Even though this strategy has immediate and certain results, it is clearly not a sustainable solution and the anticipated improvement in profit margins could prove to be short-lived. Apart from that, operating costs could re-accelerate in the next growth phase of the economy as companies that have fired excessively would need to pay a ‘premium’ to attract talent.
Banking turmoil
Earnings of the banking sector had particular interest for a wide range of reasons. On the one hand, investors would assess whether the industry is shielded from another systemic episode, while corporations would gauge whether future credit conditions that were expected to tighten significantly. Overall, results were mixed, with big banks exhibiting solid performance, whereas smaller players in the sector failed to shrug off credibility concerns.
The US regional banks remain under pressure as more and more customers are starting to fall behind on obligations. Meanwhile, high interest rates continue to encourage deposit flight towards money market funds and other low risk investments. As a result, smaller banks will probably keep raising provisions and tightening lending conditions, which apart from deteriorating their financial performance is also likely to suppress growth and hurt consumption. Eventually, these problems could ripple into risk-sensitive sectors such as commercial real estate.
Tech sector reigns supreme
Undoubtedly, tech earnings were the bright spot of this earnings season, with the FAANG clan outperforming analysts’ estimates.
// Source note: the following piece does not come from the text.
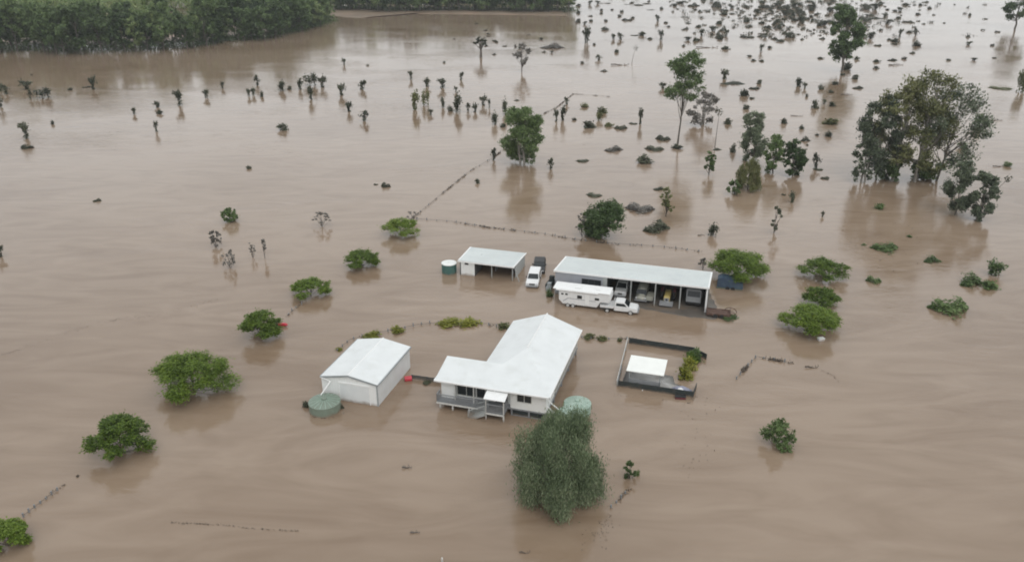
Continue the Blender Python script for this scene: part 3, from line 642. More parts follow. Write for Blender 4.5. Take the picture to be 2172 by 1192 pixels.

These upbeat earnings coupled with the anticipation of faster rate cuts by the Fed have propelled the tech-heavy Nasdaq 100 higher.
Taking a technical look, the US 100 index has been in a steady uptrend since mid-March, generating a profound structure of higher highs. Should the advance resume, the price is on track to challenge the August 2022 peak of $13,720. On the flipside, a trend reversal could encounter support at the April low of $12,725.